Houses are funny. They provide you a roof over your head, a warm bed, and a chair to watch football, the three basic needs. But they have a habit of jumping up and biting you in the ass when you least expect it.
Last Saturday, on my wife's birthday, I had my drain snaked. "Why of course Ray, you ARE over 40 after all, don't all men your age have that done?". To that I say "They do, but that's not the drain I speak of". And besides, anything you have on your person you can classify as being "snaked" most likely has you in one of any number of institutions in our fine prison system sharing time with a man of questionable character and an even more questionable sexual orientation.
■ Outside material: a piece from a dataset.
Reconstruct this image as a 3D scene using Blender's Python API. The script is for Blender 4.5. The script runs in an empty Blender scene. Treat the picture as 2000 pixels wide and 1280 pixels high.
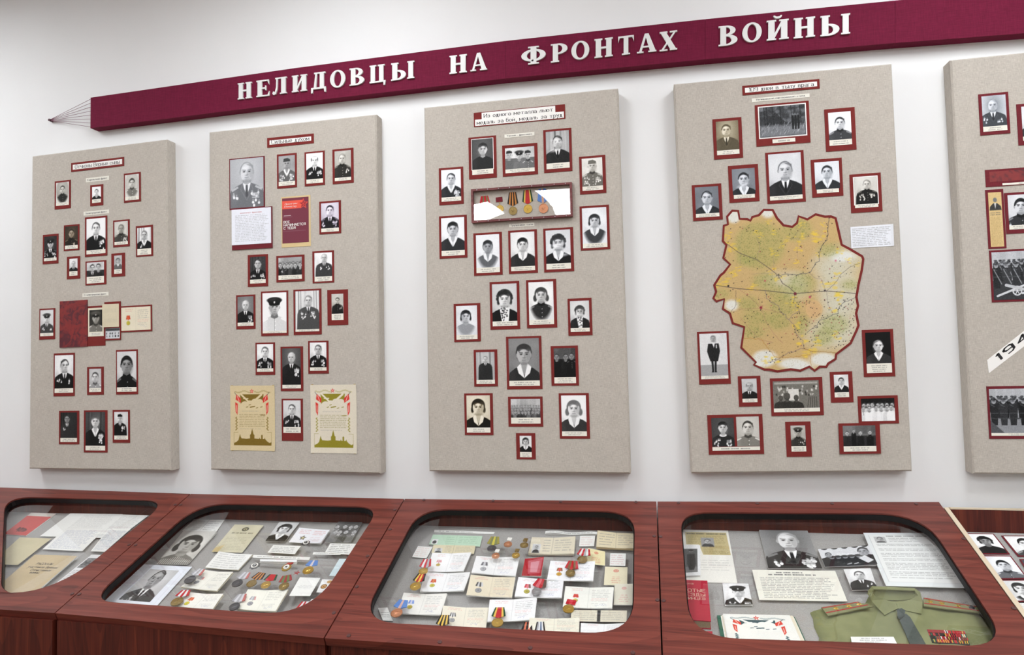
import bpy, bmesh, math, random
import numpy as np

# ---------------------------------------------------------------- camera
SC = bpy.context.scene
COL = SC.collection
F_PX, YAW, PITCH, ROLL = 1304.7, -0.2036, 0.0442, -0.0248
CAM = np.array([0.0, -2.5, 1.6])


def cam_axes():
    cy, sy, cp, sp = math.cos(YAW), math.sin(YAW), math.cos(PITCH), math.sin(PITCH)
    f = np.array([sy * cp, cy * cp, sp])
    r = np.array([cy, -sy, 0.0])
    u = np.cross(r, f)
    cr, sr = math.cos(ROLL), math.sin(ROLL)
    return cr * r + sr * u, -sr * r + cr * u, f


AX_R, AX_U, AX_F = cam_axes()
cd = bpy.data.cameras.new('camera')
cam = bpy.data.objects.new('camera', cd)
COL.objects.link(cam)
from mathutils import Matrix
M = Matrix([[AX_R[i], AX_U[i], -AX_F[i], CAM[i]] for i in range(3)] + [[0, 0, 0, 1]])
cam.matrix_world = M
cd.sensor_fit = 'HORIZONTAL'
cd.sensor_width = 36.0
cd.lens = F_PX / 2000.0 * 36.0
cd.clip_start = 0.02
SC.camera = cam

# ---------------------------------------------------------------- world, exposure
w = bpy.data.worlds.new('world')
SC.world = w
w.use_nodes = True
w.node_tree.nodes['Background'].inputs[0].default_value = (0.9, 0.95, 1.0, 1)
w.node_tree.nodes['Background'].inputs[1].default_value = 0.02
SC.view_settings.view_transform = 'Standard'
SC.view_settings.look = 'None'
SC.view_settings.gamma = 1.0
SC.view_settings.use_curve_mapping = False
SC.view_settings.exposure = 0.0
LAMP = 18.0                       # strength of the ceiling lamps
try:
    SC.cycles.max_bounces = 6
    SC.cycles.transparent_max_bounces = 12
    SC.cycles.caustics_reflective = False
    SC.cycles.caustics_refractive = False
except Exception:
    pass

# ---------------------------------------------------------------- measuring from the photograph
# pixels of the 2000x1280 frame are turned into real points on the wall, the panels or the bed of a case


def ray(px, py):
    return AX_R * ((px - 1000) / F_PX) - AX_U * ((py - 640) / F_PX) + AX_F


def on_y(p, y):
    d = ray(*p)
    return CAM + d * ((y - CAM[1]) / d[1])


def on_plane(p, P0, n):
    d = ray(*p)
    return CAM + d * (np.dot(P0 - CAM, n) / np.dot(d, n))


def to_px(X):
    q = np.asarray(X) - CAM
    z = q @ AX_F
    return np.array([1000 + F_PX * (q @ AX_R) / z, 640 - F_PX * (q @ AX_U) / z])


ZONES = {'P': (0, 0, 1.0), '1': (40, 260, 340 / 1280), '2': (40, 560, 340 / 1145), '3': (390, 210, 380 / 1390),
         '4': (390, 480, 380 / 1057), '5': (810, 160, .3125), '6': (810, 530, 440 / 1374), '7': (1290, 110, 510 / 1592),
         '8': (1290, 500, 510 / 1484), '9': (1780, 80, .34375), 'a': (1780, 500, .34375), 'c': (0, 960, 340 / 1978),
         'd': (180, 980, 290 / 1485), 'e': (450, 980, 290 / 1485), 'f': (710, 1000, 280 / 1434), 'g': (970, 1000, 290 / 1485),
         'h': (1320, 1010, 240 / 1229), 'i': (1540, 1010, 260 / 1331), 'j': (1740, 970, 260 / 1074), 'm': (1380, 400, 320 / 1205),
         's': (180, 960, .29), 'x': (440, 100, .2), 'y': (840, 60, .25), 'z': (1300, 0, .35), 'k': (910, 340, .11)}


def Z(z, x, y):
    a, b, s = ZONES[z]
    return (a + s * x, b + s * y)


def Zs(z, pts):
    return [Z(z, pts[i], pts[i + 1]) for i in range(0, len(pts), 2)]


# ---------------------------------------------------------------- objects
def put(name, verts, faces, mat, parent=None, loc=None, cols=None, smooth=False, mats=None, mi=None):
    me = bpy.data.meshes.new(name)
    v = np.asarray(verts, float)
    if loc is not None:
        v = v - np.asarray(loc)
    me.from_pydata([tuple(p) for p in v], [], [tuple(f) for f in faces])
    for m in (mats or [mat]):
        me.materials.append(m)
    if mi is not None:
        me.polygons.foreach_set('material_index', mi)
    if cols is not None:
        ca = me.color_attributes.new('Col', 'FLOAT_COLOR', 'POINT')
        c = np.ones((len(v), 4), np.float32)
        c[:, :3] = cols
        ca.data.foreach_set('color', c.ravel())
    if smooth:
        me.polygons.foreach_set('use_smooth', [True] * len(me.polygons))
    me.update()
    o = bpy.data.objects.new(name, me)
    COL.objects.link(o)
    if parent is not None:
        o.parent = parent
    return o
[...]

On Friday my wife pointed out some water on the floor of our laundry room and it being late I quickly passed it off as a leak local to the room, perhaps the washer, and classified it as an "i'll deal with it later" problem. Well, later came quicker than usual (shoulda put it in the "when I feel like it" column) and I was forced to examine the reason for the water. It turned out to be water coming back in to the house through the drain in the laundry room. I'm not "Mr. Fixit" by any means, but I thought right away, that had to be bad, right?
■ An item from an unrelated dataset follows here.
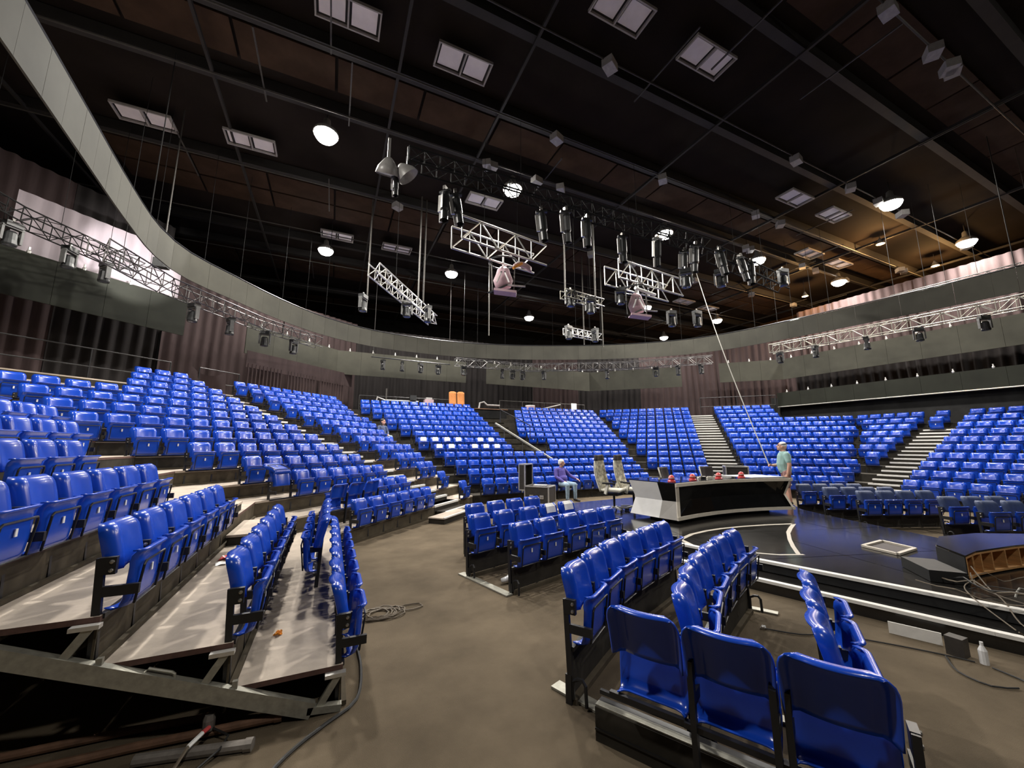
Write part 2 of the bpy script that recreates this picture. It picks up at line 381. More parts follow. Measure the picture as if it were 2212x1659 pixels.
# ---------------------------------------------------------------- seat meshes
def back_fn(u, v, top=.83, bot=.53, W=.222):
    # v 0..1 bottom to top; u 0..1
    x = (u*2-1); z = bot+(top-bot)*min(v/.92, 1)
    t = max(0, (z-(top-.10))/.10)
    w_ = W*(1-.24*(1-math.sqrt(max(0, 1-t*t*.98)))) - .012*(1-v)
    y = -.012+.068*((z-bot)/(top-bot))**1.3
    y -= .045*min(abs(x), .72)**2
    e = max(0, (abs(x)-.70)/.30); tt = max(0, (v-.76)/.24); r_ = min(1.0, math.hypot(e, tt))
    y += .080*r_*r_; z -= .012*max(0, (v-.92)/.08)
    return (x*w_, y, z)
def pan_fn(u, v):
    x = u*2-1
    prof = [(.300, -.025), (.287, -.062), (.300, -.098), (.345, -.114), (.43, -.124), (.545, -.130), (.575, -.127), (.610, -.133), (.632, -.152), (.642, -.162), (.650, -.154), (.648, -.128)]
    q = v*(len(prof)-1); i = min(int(q), len(prof)-2); f = q-i
    z = prof[i][0]*(1-f)+prof[i+1][0]*f; y = prof[i][1]*(1-f)+prof[i+1][1]*f
    e = max(0, (abs(x)-.74)/.26); y += .045*e*e
    wv = .210-.016*max(0, 1-v/.35)-.014*max(0, (v-.85)/.15)
    return (x*wv, y, z)
def seat_parts(nu, nv, tube=True):
    bk = MB(); bk.grid(lambda u, v: back_fn(u, v), nu, nv, .010); bk.sm = [True]*len(bk.f)
    pn = MB(); pn.grid(pan_fn, nu, 11, .010); pn.sm = [True]*len(pn.f)
    return bk, pn
def frame_mb(n=6, low=0.0):
    fr = MB()
    loop = [(-.168, -.118, .312), (-.172, -.146, .545), (-.158, -.150, .566), (.158, -.150, .566), (.172, -.146, .545), (.168, -.118, .312)]
    fr.tube(loop, .008, n, closed=True)
    return fr
def post_mb(low=0.0, xs=-.2475):
    p = MB()
    p.bar((xs, .018, low), (xs, .048, .625), .030, .042, up=(0, 1, 0))
    p.box((xs, .010, .575), (.034, .085, .105))
    p.box((xs, -.060, .420), (.028, .200, .062))
    return p
def bolts_mb(xs=-.2475):
    p = MB()
    for z in (.548, .600):
        for s in (-1, 1): p.lathe([(.013, 0), (.011, .010), (0, .014)], (xs+s*.017, -.012, z), 8, M=Matrix.Rotation(s*math.pi/2, 3, 'Y'))
    return p
def rail_mb():
    p = MB(); p.box((0, .005, .275), (.495, .03, .03)); return p
def plate_mb():
    p = MB(); p.box((0, -.136, .492), (.022, .006, .050)); return p
bk, pn = seat_parts(14, 12)
HI = {'backrest': bk.mesh('backrest', M['blue']), 'seat_pan': pn.mesh('seat_pan', M['blue']), 'tube_frame': frame_mb().mesh('tube_frame', M['black']),
      'post': post_mb().mesh('post', M['black']), 'rail': rail_mb().mesh('rail', M['black']), 'number_plate': plate_mb().mesh('number_plate', M['white_plate'])}
post_r = post_mb(xs=.2475).mesh('post', M['black'])
def bolt_one():
    p = MB(); p.lathe([(.013, 0), (.011, .010), (0, .014)], (0, 0, 0), 8, M=Matrix.Rotation(-math.pi/2, 3, 'Y')); return p
boltL = bolt_one().mesh('bolt', M['bolt'])
bkn = bk.mesh('backrest', M['navy'])
def combine(nu, nv, simple, navy=False):
    c = MB(); b1 = MB(); b1.grid(lambda u, v: back_fn(u, v), nu, nv, .010)
    c.smooth = True; c.mi = 0; c.add(b1.v, b1.f)
    p1 = MB(); p1.grid(pan_fn, nu, 11 if not simple else 6, .010 if not simple else 0); c.add(p1.v, p1.f)
    c.smooth = False; c.mi = 1
    f1 = frame_mb(4); 
    if not simple: c.add(f1.v, f1.f)
    else: c.box((0, -.150, .566), (.34, .016, .016))
    q = post_mb(); c.add(q.v, q.f)
    q = rail_mb(); c.add(q.v, q.f)
    c.mi = 2; q = plate_mb(); c.add(q.v, q.f)
    return c
MID = combine(8, 7, False).mesh('tip_up_seat', [M['blue'], M['black'], M['white_plate']])
LO = combine(6, 5, True)

seats = []   # dict(pos, z, n, sec, row, idx, cnt, flip, navy)
def add_row(sec, k, pts, n, z, navy=False, rev=()):
    for i, p in enumerate(pts):
        nn = n if not callable(n) else n(i)
        seats.append(dict(p=p, z=z, n=nn, sec=sec, row=k, idx=i, cnt=len(pts), navy=navy, rev=(i in rev)))
def seg_row(sec, seg, k, t0, t1, pitch=.495, rev=(), anchor='mid'):
    u, n, _ = SEG[seg]; L = t1-t0; c = int(L/pitch+.05)
    if c < 1: return
    s0 = t0+(L-c*pitch)/2
    if anchor == 'lo': s0 = t0
    if anchor == 'hi': s0 = t1-c*pitch
    add_row(sec, k, [P(seg, k, s0+(i+.5)*pitch) for i in range(c)], n, k*R_, rev=rev)
for k in range(0, 13):
    AB = corner('A', 'B', k); BC = corner('B', 'C', k); CD = corner('C', 'D', k); DE = corner('D', 'E', k)
    s1e = {0: 6.92, 1: 6.45, 2: 6.45, 3: 6.42, 4: 6.42, 5: 8.3, 6: 8.9}.get(k, AB[0]-1.3)
    if k < 11: seg_row('S1', 'A', k, 3.46, s1e, anchor='lo')
    l = max(AB[1]+(.15 if k < 5 else -.45), {10: 5.65, 11: 6.05, 12: 6.45}.get(k, -9))
    seg_row('S2', 'B', k, l, 9.38-.105*k, anchor='hi', rev=(0, 1, 2) if k == 1 else ())
    seg_row('S2b', 'B', k, 11.0-.122*k, BC[0]-.30-.045*k, anchor='lo')
    if k < 4: seg_row('S3', 'C', k, BC[1]+.30, CD[0]-.12)
    else:
        seg_row('S3', 'C', k, BC[1]+.30-.02*k, 7.12, anchor='hi')
        seg_row('S4', 'C', k, 8.95 if k < 6 else (8.3 if k < 9 else 8.3+.4*(k-8)), CD[0]+.05, anchor='hi')
    seg_row('S5', 'D', k, CD[1]+.30, 2.03, anchor='hi')
    seg_row('S6', 'D', k, 3.36, 6.6 if k > 9 else DE[0]+.20, anchor='lo')
    if 1 <= k <= 9: seg_row('S7', 'E', k, DE[1]+.12, -7.72, anchor='hi')
    if k <= 9: seg_row('S8', 'E', k, -6.45, -2.4, anchor='lo')
    if k in (8, 9): seg_row('S7b', 'E', k, -7.45, -6.9)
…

So we called a plumber and luckily one agreed to show up on Saturday. So this guy shows up and grabs his snake and proceeds to insert it into my drain. HOLY GEEZ!! Does THAT sound gay. Take two. Okay, this guy comes in my house and sticks a thing in my hole. HOLY SHIT!! Okay okay......there's gotta be a way around this. Okay. Let's try this. A guy came to help me with my problem (sounds good so far) he showed up on time (good) and when he did he reached into his truck grabbed his tool and........ah forget it!!!
I want to tell you, I was pacing like an expectant father. I had nightmares of my front yard being dug up because of this. Everytime he would poke his head back into the garage I'd wait for an update. "How we lookin' in there" I said in my best macho small talk. "Good, I think we hit a few roots". I'm sorry, roots? Yes, not only do my huge trees in my yard scare the crap out of me when we have high winds (like the 79MPH winds we had recently, thank YOU Hurricane Ike) but they seek out any place they can find water. The guy finishes up and I find out that this might only be temporary, I might have to do this 2 years from now too thanks to those roots.
But the day finished off pretty decent. My wife got to go out with all of us for her birthday and I got some great video of my daughter at her party. But I am a homeowner. I'm just left to wonder what's next. What's the next thing to come....and.........and........well, "snake me up the ass"?